▼

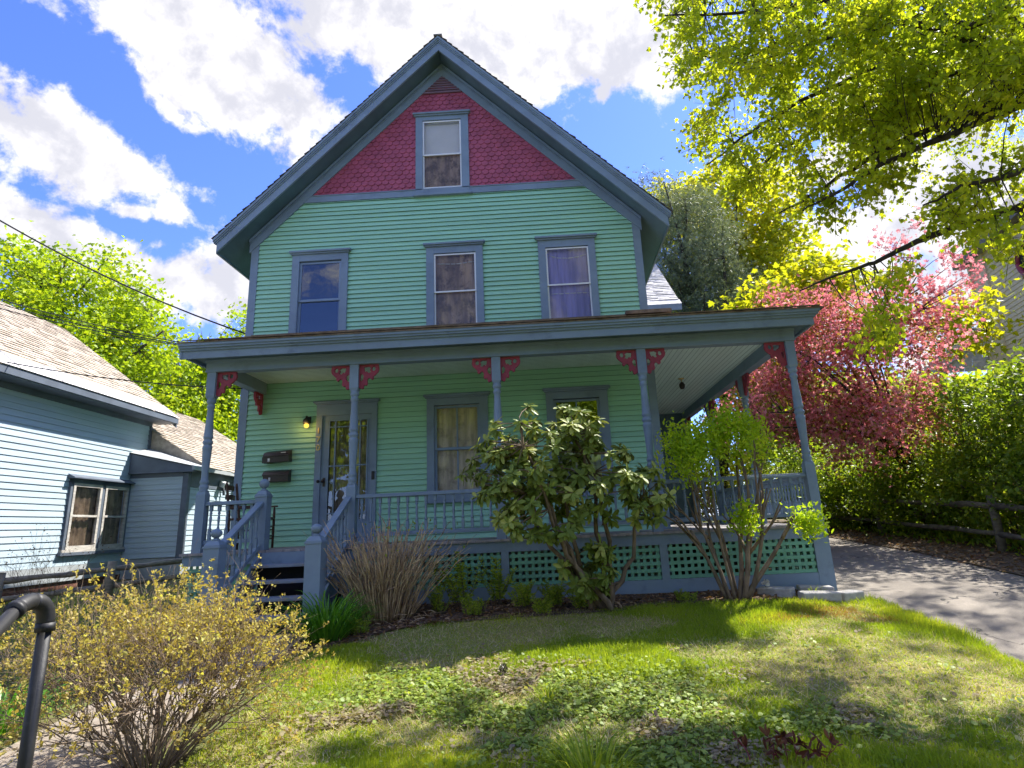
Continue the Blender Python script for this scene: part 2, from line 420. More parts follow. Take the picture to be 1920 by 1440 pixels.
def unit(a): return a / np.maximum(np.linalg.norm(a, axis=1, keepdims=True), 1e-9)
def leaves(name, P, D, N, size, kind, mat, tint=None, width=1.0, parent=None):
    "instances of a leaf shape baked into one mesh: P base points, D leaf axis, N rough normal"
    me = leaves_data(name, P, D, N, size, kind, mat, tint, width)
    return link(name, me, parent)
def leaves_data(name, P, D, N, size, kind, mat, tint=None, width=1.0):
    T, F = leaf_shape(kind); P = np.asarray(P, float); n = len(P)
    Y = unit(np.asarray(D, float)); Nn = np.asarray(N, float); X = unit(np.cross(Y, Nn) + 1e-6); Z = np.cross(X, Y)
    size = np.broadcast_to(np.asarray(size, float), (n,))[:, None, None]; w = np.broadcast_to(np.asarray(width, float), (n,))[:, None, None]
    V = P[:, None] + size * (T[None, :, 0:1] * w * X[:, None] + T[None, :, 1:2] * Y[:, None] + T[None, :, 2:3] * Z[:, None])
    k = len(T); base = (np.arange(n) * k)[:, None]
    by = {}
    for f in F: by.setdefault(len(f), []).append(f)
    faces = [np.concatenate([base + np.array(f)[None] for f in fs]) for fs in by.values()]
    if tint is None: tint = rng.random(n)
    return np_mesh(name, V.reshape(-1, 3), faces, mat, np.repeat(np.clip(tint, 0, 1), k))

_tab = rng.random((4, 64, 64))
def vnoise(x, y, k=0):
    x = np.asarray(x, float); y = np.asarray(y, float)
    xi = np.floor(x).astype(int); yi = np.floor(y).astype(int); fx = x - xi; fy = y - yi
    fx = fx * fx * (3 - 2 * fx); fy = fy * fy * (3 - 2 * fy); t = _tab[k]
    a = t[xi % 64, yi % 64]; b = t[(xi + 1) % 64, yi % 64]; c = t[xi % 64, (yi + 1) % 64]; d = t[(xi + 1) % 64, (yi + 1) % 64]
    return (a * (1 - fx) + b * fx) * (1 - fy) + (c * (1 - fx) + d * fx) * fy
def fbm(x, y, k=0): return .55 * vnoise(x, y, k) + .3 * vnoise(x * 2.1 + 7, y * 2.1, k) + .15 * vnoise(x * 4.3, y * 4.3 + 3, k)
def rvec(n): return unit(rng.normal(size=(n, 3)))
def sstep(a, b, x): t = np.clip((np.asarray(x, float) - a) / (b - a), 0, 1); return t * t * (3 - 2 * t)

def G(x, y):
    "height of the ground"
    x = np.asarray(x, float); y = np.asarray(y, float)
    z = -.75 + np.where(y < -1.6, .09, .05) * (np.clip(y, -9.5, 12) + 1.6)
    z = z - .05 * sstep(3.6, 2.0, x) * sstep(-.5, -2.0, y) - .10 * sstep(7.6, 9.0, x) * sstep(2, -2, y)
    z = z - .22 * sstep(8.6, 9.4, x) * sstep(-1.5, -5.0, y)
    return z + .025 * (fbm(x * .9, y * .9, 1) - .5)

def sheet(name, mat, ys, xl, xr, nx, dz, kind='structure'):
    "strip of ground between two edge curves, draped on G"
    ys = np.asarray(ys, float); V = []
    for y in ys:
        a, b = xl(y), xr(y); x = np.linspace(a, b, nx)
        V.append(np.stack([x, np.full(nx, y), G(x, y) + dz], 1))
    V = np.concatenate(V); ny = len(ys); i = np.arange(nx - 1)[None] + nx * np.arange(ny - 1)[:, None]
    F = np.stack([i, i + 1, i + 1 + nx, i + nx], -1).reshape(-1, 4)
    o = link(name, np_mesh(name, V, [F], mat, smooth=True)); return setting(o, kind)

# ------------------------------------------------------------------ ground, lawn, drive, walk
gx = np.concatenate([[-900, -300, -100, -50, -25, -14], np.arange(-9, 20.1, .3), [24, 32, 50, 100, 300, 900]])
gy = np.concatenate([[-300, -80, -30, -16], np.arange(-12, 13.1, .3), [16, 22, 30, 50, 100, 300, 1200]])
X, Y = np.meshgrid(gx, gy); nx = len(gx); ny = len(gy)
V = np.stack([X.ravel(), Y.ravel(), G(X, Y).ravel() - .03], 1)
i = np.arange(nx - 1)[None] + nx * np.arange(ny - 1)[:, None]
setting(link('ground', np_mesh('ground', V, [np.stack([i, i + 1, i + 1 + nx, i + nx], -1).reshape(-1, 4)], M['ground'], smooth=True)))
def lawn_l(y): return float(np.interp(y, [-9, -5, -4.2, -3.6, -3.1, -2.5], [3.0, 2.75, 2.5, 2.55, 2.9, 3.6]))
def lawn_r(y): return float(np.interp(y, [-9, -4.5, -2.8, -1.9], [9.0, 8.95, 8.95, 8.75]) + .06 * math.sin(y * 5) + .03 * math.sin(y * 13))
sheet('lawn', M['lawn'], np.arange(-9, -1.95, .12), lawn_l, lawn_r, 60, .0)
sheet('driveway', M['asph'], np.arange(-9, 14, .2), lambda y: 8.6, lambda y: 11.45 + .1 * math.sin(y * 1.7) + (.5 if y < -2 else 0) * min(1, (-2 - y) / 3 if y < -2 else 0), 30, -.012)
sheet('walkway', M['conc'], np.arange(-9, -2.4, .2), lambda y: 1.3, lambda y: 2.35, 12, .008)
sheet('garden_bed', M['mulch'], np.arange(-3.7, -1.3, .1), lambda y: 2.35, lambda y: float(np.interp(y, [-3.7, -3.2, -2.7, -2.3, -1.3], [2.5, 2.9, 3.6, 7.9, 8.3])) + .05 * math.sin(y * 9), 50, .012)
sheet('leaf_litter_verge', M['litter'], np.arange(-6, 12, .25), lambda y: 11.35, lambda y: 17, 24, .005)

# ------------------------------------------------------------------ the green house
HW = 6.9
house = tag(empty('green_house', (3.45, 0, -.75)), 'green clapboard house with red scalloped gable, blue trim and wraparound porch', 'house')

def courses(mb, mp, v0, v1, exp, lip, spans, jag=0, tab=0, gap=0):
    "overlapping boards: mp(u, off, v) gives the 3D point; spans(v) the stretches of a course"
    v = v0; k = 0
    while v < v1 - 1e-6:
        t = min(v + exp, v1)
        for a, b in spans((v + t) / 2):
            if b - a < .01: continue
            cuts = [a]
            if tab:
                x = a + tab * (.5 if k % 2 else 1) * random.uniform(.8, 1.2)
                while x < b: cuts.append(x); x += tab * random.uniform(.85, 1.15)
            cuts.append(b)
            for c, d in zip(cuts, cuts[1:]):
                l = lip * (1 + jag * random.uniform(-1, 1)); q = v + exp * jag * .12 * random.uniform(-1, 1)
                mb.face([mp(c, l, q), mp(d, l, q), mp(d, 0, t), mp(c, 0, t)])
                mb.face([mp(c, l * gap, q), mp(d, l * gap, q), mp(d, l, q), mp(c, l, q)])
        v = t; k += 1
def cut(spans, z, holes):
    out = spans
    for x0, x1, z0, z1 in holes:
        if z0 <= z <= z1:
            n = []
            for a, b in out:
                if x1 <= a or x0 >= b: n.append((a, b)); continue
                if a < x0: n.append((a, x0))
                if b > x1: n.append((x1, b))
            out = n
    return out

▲

Written instruction: Repeat the listing verbatim. Skip the pictures.

Correct response:
Continue the Blender Python script for this scene: part 2, from line 420. More parts follow. Take the picture to be 1920 by 1440 pixels.
def unit(a): return a / np.maximum(np.linalg.norm(a, axis=1, keepdims=True), 1e-9)
def leaves(name, P, D, N, size, kind, mat, tint=None, width=1.0, parent=None):
    "instances of a leaf shape baked into one mesh: P base points, D leaf axis, N rough normal"
    me = leaves_data(name, P, D, N, size, kind, mat, tint, width)
    return link(name, me, parent)
def leaves_data(name, P, D, N, size, kind, mat, tint=None, width=1.0):
    T, F = leaf_shape(kind); P = np.asarray(P, float); n = len(P)
    Y = unit(np.asarray(D, float)); Nn = np.asarray(N, float); X = unit(np.cross(Y, Nn) + 1e-6); Z = np.cross(X, Y)
    size = np.broadcast_to(np.asarray(size, float), (n,))[:, None, None]; w = np.broadcast_to(np.asarray(width, float), (n,))[:, None, None]
    V = P[:, None] + size * (T[None, :, 0:1] * w * X[:, None] + T[None, :, 1:2] * Y[:, None] + T[None, :, 2:3] * Z[:, None])
    k = len(T); base = (np.arange(n) * k)[:, None]
    by = {}
    for f in F: by.setdefault(len(f), []).append(f)
    faces = [np.concatenate([base + np.array(f)[None] for f in fs]) for fs in by.values()]
    if tint is None: tint = rng.random(n)
    return np_mesh(name, V.reshape(-1, 3), faces, mat, np.repeat(np.clip(tint, 0, 1), k))

_tab = rng.random((4, 64, 64))
def vnoise(x, y, k=0):
    x = np.asarray(x, float); y = np.asarray(y, float)
    xi = np.floor(x).astype(int); yi = np.floor(y).astype(int); fx = x - xi; fy = y - yi
    fx = fx * fx * (3 - 2 * fx); fy = fy * fy * (3 - 2 * fy); t = _tab[k]
    a = t[xi % 64, yi % 64]; b = t[(xi + 1) % 64, yi % 64]; c = t[xi % 64, (yi + 1) % 64]; d = t[(xi + 1) % 64, (yi + 1) % 64]
    return (a * (1 - fx) + b * fx) * (1 - fy) + (c * (1 - fx) + d * fx) * fy
def fbm(x, y, k=0): return .55 * vnoise(x, y, k) + .3 * vnoise(x * 2.1 + 7, y * 2.1, k) + .15 * vnoise(x * 4.3, y * 4.3 + 3, k)
def rvec(n): return unit(rng.normal(size=(n, 3)))
def sstep(a, b, x): t = np.clip((np.asarray(x, float) - a) / (b - a), 0, 1); return t * t * (3 - 2 * t)

def G(x, y):
    "height of the ground"
    x = np.asarray(x, float); y = np.asarray(y, float)
    z = -.75 + np.where(y < -1.6, .09, .05) * (np.clip(y, -9.5, 12) + 1.6)
    z = z - .05 * sstep(3.6, 2.0, x) * sstep(-.5, -2.0, y) - .10 * sstep(7.6, 9.0, x) * sstep(2, -2, y)
    z = z - .22 * sstep(8.6, 9.4, x) * sstep(-1.5, -5.0, y)
    return z + .025 * (fbm(x * .9, y * .9, 1) - .5)

def sheet(name, mat, ys, xl, xr, nx, dz, kind='structure'):
    "strip of ground between two edge curves, draped on G"
    ys = np.asarray(ys, float); V = []
    for y in ys:
        a, b = xl(y), xr(y); x = np.linspace(a, b, nx)
        V.append(np.stack([x, np.full(nx, y), G(x, y) + dz], 1))
    V = np.concatenate(V); ny = len(ys); i = np.arange(nx - 1)[None] + nx * np.arange(ny - 1)[:, None]
    F = np.stack([i, i + 1, i + 1 + nx, i + nx], -1).reshape(-1, 4)
    o = link(name, np_mesh(name, V, [F], mat, smooth=True)); return setting(o, kind)

# ------------------------------------------------------------------ ground, lawn, drive, walk
gx = np.concatenate([[-900, -300, -100, -50, -25, -14], np.arange(-9, 20.1, .3), [24, 32, 50, 100, 300, 900]])
gy = np.concatenate([[-300, -80, -30, -16], np.arange(-12, 13.1, .3), [16, 22, 30, 50, 100, 300, 1200]])
X, Y = np.meshgrid(gx, gy); nx = len(gx); ny = len(gy)
V = np.stack([X.ravel(), Y.ravel(), G(X, Y).ravel() - .03], 1)
i = np.arange(nx - 1)[None] + nx * np.arange(ny - 1)[:, None]
setting(link('ground', np_mesh('ground', V, [np.stack([i, i + 1, i + 1 + nx, i + nx], -1).reshape(-1, 4)], M['ground'], smooth=True)))
def lawn_l(y): return float(np.interp(y, [-9, -5, -4.2, -3.6, -3.1, -2.5], [3.0, 2.75, 2.5, 2.55, 2.9, 3.6]))
def lawn_r(y): return float(np.interp(y, [-9, -4.5, -2.8, -1.9], [9.0, 8.95, 8.95, 8.75]) + .06 * math.sin(y * 5) + .03 * math.sin(y * 13))
sheet('lawn', M['lawn'], np.arange(-9, -1.95, .12), lawn_l, lawn_r, 60, .0)
sheet('driveway', M['asph'], np.arange(-9, 14, .2), lambda y: 8.6, lambda y: 11.45 + .1 * math.sin(y * 1.7) + (.5 if y < -2 else 0) * min(1, (-2 - y) / 3 if y < -2 else 0), 30, -.012)
sheet('walkway', M['conc'], np.arange(-9, -2.4, .2), lambda y: 1.3, lambda y: 2.35, 12, .008)
sheet('garden_bed', M['mulch'], np.arange(-3.7, -1.3, .1), lambda y: 2.35, lambda y: float(np.interp(y, [-3.7, -3.2, -2.7, -2.3, -1.3], [2.5, 2.9, 3.6, 7.9, 8.3])) + .05 * math.sin(y * 9), 50, .012)
sheet('leaf_litter_verge', M['litter'], np.arange(-6, 12, .25), lambda y: 11.35, lambda y: 17, 24, .005)

# ------------------------------------------------------------------ the green house
HW = 6.9
house = tag(empty('green_house', (3.45, 0, -.75)), 'green clapboard house with red scalloped gable, blue trim and wraparound porch', 'house')

def courses(mb, mp, v0, v1, exp, lip, spans, jag=0, tab=0, gap=0):
    "overlapping boards: mp(u, off, v) gives the 3D point; spans(v) the stretches of a course"
    v = v0; k = 0
    while v < v1 - 1e-6:
        t = min(v + exp, v1)
        for a, b in spans((v + t) / 2):
            if b - a < .01: continue
            cuts = [a]
            if tab:
                x = a + tab * (.5 if k % 2 else 1) * random.uniform(.8, 1.2)
                while x < b: cuts.append(x); x += tab * random.uniform(.85, 1.15)
            cuts.append(b)
            for c, d in zip(cuts, cuts[1:]):
                l = lip * (1 + jag * random.uniform(-1, 1)); q = v + exp * jag * .12 * random.uniform(-1, 1)
                mb.face([mp(c, l, q), mp(d, l, q), mp(d, 0, t), mp(c, 0, t)])
                mb.face([mp(c, l * gap, q), mp(d, l * gap, q), mp(d, l, q), mp(c, l, q)])
        v = t; k += 1
def cut(spans, z, holes):
    out = spans
    for x0, x1, z0, z1 in holes:
        if z0 <= z <= z1:
            n = []
            for a, b in out:
                if x1 <= a or x0 >= b: n.append((a, b)); continue
                if a < x0: n.append((a, x0))
                if b > x1: n.append((x1, b))
            out = n
    return out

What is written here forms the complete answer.